> [Required work]
Return every record exactly as written.

> [Extracted data]
——————

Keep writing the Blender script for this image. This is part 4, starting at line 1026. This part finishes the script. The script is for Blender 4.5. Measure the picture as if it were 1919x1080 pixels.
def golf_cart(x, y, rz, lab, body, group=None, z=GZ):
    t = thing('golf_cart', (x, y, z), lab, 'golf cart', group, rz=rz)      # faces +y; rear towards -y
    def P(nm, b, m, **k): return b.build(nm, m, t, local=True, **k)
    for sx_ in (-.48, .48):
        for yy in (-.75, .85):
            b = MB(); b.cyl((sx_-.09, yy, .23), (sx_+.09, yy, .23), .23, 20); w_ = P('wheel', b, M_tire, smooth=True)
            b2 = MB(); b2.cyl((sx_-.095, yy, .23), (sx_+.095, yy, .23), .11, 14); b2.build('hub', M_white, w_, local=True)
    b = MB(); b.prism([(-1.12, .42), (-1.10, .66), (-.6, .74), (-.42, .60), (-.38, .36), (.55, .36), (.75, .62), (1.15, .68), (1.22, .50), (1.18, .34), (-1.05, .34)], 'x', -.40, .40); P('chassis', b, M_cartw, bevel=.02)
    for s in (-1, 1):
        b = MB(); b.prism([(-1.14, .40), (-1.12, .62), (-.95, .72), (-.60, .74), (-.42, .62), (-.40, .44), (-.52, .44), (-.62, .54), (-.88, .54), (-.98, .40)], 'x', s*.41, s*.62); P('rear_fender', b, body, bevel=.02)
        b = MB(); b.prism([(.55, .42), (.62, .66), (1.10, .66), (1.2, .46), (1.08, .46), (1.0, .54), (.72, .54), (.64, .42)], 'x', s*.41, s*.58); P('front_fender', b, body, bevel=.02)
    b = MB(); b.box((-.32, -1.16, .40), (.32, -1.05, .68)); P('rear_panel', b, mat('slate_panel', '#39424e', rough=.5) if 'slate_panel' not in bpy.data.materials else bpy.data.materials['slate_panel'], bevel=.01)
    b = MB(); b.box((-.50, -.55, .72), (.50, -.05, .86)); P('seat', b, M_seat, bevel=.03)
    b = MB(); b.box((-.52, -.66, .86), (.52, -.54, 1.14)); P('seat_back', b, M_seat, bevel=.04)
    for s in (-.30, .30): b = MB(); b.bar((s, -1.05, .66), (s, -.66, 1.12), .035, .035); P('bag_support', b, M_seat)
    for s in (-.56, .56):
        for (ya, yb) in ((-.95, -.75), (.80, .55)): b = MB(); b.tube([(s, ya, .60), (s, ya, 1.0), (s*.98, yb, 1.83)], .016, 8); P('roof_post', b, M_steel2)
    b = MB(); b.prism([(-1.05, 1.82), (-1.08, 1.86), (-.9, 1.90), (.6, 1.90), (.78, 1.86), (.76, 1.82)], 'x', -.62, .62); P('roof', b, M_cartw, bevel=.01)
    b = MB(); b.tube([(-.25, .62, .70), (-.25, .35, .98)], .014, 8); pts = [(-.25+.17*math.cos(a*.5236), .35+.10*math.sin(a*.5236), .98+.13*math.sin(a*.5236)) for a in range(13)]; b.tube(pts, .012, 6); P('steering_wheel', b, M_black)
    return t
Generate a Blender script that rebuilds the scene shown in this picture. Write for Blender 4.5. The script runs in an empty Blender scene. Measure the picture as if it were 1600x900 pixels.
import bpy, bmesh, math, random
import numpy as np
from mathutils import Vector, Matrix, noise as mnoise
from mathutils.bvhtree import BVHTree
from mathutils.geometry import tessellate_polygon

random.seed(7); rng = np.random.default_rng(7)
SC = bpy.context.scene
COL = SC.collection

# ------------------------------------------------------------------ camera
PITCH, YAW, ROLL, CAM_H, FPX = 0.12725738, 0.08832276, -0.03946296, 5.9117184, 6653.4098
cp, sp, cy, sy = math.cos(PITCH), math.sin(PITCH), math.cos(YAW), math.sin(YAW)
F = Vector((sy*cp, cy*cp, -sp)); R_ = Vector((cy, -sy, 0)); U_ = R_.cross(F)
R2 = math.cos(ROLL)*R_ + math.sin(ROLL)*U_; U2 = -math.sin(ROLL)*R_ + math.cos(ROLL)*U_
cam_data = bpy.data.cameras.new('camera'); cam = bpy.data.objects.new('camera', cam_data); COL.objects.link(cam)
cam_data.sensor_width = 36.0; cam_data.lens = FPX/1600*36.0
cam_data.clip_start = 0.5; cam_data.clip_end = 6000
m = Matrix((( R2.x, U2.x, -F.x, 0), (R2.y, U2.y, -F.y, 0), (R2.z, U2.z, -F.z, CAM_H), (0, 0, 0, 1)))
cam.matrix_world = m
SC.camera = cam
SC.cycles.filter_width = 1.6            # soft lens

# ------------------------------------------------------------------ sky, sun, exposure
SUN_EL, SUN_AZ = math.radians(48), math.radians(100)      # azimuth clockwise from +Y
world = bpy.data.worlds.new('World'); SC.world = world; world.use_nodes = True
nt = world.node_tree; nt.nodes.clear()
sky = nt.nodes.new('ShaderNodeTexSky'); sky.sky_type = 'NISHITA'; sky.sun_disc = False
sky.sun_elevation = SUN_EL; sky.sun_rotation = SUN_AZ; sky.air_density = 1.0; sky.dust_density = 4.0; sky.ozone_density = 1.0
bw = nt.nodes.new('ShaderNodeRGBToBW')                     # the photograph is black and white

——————

> [Exercise response]
Keep writing the Blender script for this image. This is part 4, starting at line 1026. This part finishes the script. The script is for Blender 4.5. Measure the picture as if it were 1919x1080 pixels.
def golf_cart(x, y, rz, lab, body, group=None, z=GZ):
    t = thing('golf_cart', (x, y, z), lab, 'golf cart', group, rz=rz)      # faces +y; rear towards -y
    def P(nm, b, m, **k): return b.build(nm, m, t, local=True, **k)
    for sx_ in (-.48, .48):
        for yy in (-.75, .85):
            b = MB(); b.cyl((sx_-.09, yy, .23), (sx_+.09, yy, .23), .23, 20); w_ = P('wheel', b, M_tire, smooth=True)
            b2 = MB(); b2.cyl((sx_-.095, yy, .23), (sx_+.095, yy, .23), .11, 14); b2.build('hub', M_white, w_, local=True)
    b = MB(); b.prism([(-1.12, .42), (-1.10, .66), (-.6, .74), (-.42, .60), (-.38, .36), (.55, .36), (.75, .62), (1.15, .68), (1.22, .50), (1.18, .34), (-1.05, .34)], 'x', -.40, .40); P('chassis', b, M_cartw, bevel=.02)
    for s in (-1, 1):
        b = MB(); b.prism([(-1.14, .40), (-1.12, .62), (-.95, .72), (-.60, .74), (-.42, .62), (-.40, .44), (-.52, .44), (-.62, .54), (-.88, .54), (-.98, .40)], 'x', s*.41, s*.62); P('rear_fender', b, body, bevel=.02)
        b = MB(); b.prism([(.55, .42), (.62, .66), (1.10, .66), (1.2, .46), (1.08, .46), (1.0, .54), (.72, .54), (.64, .42)], 'x', s*.41, s*.58); P('front_fender', b, body, bevel=.02)
    b = MB(); b.box((-.32, -1.16, .40), (.32, -1.05, .68)); P('rear_panel', b, mat('slate_panel', '#39424e', rough=.5) if 'slate_panel' not in bpy.data.materials else bpy.data.materials['slate_panel'], bevel=.01)
    b = MB(); b.box((-.50, -.55, .72), (.50, -.05, .86)); P('seat', b, M_seat, bevel=.03)
    b = MB(); b.box((-.52, -.66, .86), (.52, -.54, 1.14)); P('seat_back', b, M_seat, bevel=.04)
    for s in (-.30, .30): b = MB(); b.bar((s, -1.05, .66), (s, -.66, 1.12), .035, .035); P('bag_support', b, M_seat)
    for s in (-.56, .56):
        for (ya, yb) in ((-.95, -.75), (.80, .55)): b = MB(); b.tube([(s, ya, .60), (s, ya, 1.0), (s*.98, yb, 1.83)], .016, 8); P('roof_post', b, M_steel2)
    b = MB(); b.prism([(-1.05, 1.82), (-1.08, 1.86), (-.9, 1.90), (.6, 1.90), (.78, 1.86), (.76, 1.82)], 'x', -.62, .62); P('roof', b, M_cartw, bevel=.01)
    b = MB(); b.tube([(-.25, .62, .70), (-.25, .35, .98)], .014, 8); pts = [(-.25+.17*math.cos(a*.5236), .35+.10*math.sin(a*.5236), .98+.13*math.sin(a*.5236)) for a in range(13)]; b.tube(pts, .012, 6); P('steering_wheel', b, M_black)
    return t
Generate a Blender script that rebuilds the scene shown in this picture. Write for Blender 4.5. The script runs in an empty Blender scene. Measure the picture as if it were 1600x900 pixels.
import bpy, bmesh, math, random
import numpy as np
from mathutils import Vector, Matrix, noise as mnoise
from mathutils.bvhtree import BVHTree
from mathutils.geometry import tessellate_polygon

random.seed(7); rng = np.random.default_rng(7)
SC = bpy.context.scene
COL = SC.collection

# ------------------------------------------------------------------ camera
PITCH, YAW, ROLL, CAM_H, FPX = 0.12725738, 0.08832276, -0.03946296, 5.9117184, 6653.4098
cp, sp, cy, sy = math.cos(PITCH), math.sin(PITCH), math.cos(YAW), math.sin(YAW)
F = Vector((sy*cp, cy*cp, -sp)); R_ = Vector((cy, -sy, 0)); U_ = R_.cross(F)
R2 = math.cos(ROLL)*R_ + math.sin(ROLL)*U_; U2 = -math.sin(ROLL)*R_ + math.cos(ROLL)*U_
cam_data = bpy.data.cameras.new('camera'); cam = bpy.data.objects.new('camera', cam_data); COL.objects.link(cam)
cam_data.sensor_width = 36.0; cam_data.lens = FPX/1600*36.0
cam_data.clip_start = 0.5; cam_data.clip_end = 6000
m = Matrix((( R2.x, U2.x, -F.x, 0), (R2.y, U2.y, -F.y, 0), (R2.z, U2.z, -F.z, CAM_H), (0, 0, 0, 1)))
cam.matrix_world = m
SC.camera = cam
SC.cycles.filter_width = 1.6            # soft lens

# ------------------------------------------------------------------ sky, sun, exposure
SUN_EL, SUN_AZ = math.radians(48), math.radians(100)      # azimuth clockwise from +Y
world = bpy.data.worlds.new('World'); SC.world = world; world.use_nodes = True
nt = world.node_tree; nt.nodes.clear()
sky = nt.nodes.new('ShaderNodeTexSky'); sky.sky_type = 'NISHITA'; sky.sun_disc = False
sky.sun_elevation = SUN_EL; sky.sun_rotation = SUN_AZ; sky.air_density = 1.0; sky.dust_density = 4.0; sky.ozone_density = 1.0
bw = nt.nodes.new('ShaderNodeRGBToBW')                     # the photograph is black and white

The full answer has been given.